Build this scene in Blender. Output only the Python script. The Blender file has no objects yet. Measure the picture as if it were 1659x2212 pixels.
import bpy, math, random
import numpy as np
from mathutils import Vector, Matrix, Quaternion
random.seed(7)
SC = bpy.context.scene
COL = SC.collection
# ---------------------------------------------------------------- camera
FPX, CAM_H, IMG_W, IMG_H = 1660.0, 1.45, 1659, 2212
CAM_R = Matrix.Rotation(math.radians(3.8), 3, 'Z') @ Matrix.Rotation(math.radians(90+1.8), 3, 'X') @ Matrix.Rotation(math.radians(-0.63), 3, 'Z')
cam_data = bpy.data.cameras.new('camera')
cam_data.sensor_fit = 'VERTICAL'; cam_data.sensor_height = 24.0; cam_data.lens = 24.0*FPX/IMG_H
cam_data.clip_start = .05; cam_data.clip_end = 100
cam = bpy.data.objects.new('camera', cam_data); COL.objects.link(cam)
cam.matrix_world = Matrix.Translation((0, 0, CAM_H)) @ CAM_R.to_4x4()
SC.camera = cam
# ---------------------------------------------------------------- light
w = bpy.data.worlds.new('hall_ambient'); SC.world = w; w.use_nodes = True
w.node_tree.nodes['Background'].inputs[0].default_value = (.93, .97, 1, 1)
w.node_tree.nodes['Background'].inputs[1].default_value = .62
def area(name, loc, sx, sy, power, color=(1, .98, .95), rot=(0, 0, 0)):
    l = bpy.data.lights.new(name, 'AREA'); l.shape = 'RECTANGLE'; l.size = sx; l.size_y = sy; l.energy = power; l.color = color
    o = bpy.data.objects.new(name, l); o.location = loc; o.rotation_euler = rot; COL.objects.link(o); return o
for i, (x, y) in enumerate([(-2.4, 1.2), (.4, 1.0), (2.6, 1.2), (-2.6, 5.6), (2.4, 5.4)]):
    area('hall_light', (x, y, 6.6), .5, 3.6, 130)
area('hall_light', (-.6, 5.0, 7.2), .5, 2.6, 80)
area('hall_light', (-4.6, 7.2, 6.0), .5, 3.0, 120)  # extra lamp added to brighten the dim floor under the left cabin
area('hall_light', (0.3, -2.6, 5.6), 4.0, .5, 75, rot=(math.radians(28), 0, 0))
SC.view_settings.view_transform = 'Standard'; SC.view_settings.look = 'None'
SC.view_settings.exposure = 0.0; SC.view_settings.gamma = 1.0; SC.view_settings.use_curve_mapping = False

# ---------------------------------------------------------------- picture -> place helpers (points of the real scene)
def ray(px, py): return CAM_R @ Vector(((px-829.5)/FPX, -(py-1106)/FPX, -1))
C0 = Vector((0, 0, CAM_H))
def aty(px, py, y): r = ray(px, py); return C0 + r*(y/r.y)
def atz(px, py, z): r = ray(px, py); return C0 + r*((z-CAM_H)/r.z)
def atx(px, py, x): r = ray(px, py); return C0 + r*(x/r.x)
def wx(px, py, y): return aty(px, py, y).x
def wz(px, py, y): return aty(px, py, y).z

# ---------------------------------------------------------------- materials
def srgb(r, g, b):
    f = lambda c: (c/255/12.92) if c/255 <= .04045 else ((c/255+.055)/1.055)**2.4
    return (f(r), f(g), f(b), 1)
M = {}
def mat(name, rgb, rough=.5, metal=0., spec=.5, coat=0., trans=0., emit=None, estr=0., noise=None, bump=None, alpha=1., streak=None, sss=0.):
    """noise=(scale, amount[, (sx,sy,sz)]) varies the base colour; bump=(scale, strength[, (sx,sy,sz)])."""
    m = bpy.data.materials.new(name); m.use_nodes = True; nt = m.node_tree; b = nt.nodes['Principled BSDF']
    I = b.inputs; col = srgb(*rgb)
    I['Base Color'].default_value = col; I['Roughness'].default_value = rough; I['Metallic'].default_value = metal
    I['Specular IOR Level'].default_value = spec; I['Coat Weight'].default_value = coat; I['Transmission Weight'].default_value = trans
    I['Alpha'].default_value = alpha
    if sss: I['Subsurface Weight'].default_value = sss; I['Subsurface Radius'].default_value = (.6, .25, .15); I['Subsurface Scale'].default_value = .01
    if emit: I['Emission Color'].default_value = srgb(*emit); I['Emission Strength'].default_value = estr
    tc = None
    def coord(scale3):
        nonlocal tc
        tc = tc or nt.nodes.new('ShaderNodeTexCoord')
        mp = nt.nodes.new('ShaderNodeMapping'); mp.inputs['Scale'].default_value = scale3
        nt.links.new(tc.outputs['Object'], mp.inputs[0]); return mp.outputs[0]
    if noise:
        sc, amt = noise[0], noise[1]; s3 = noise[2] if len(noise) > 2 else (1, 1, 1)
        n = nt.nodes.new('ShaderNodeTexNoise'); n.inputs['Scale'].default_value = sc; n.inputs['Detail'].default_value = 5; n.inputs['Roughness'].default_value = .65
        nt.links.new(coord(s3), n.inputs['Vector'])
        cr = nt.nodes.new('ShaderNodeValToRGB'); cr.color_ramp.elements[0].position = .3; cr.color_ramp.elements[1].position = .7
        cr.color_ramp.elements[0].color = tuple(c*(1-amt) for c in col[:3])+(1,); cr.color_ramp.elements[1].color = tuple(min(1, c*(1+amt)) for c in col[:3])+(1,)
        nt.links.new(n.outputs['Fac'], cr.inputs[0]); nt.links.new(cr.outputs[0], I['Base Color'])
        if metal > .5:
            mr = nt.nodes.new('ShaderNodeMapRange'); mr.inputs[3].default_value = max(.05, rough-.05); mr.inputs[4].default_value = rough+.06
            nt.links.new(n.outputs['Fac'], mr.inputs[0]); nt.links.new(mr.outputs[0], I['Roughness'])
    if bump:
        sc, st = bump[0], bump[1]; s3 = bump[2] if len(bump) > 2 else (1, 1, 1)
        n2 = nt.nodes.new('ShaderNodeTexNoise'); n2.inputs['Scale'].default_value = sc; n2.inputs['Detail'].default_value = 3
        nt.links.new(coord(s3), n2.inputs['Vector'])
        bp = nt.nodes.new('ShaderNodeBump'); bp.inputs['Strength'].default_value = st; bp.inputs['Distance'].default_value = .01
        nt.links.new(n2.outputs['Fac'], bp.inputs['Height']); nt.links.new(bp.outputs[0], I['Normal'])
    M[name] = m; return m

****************

» **Objective**
Find the lines above holding the word "scene" and show them.

» **Written response**
Build this scene in Blender. Output only the Python script. The Blender file has no objects yet. Measure the picture as if it were 1659x2212 pixels.
SC = bpy.context.scene
# ---------------------------------------------------------------- picture -> place helpers (points of the real scene)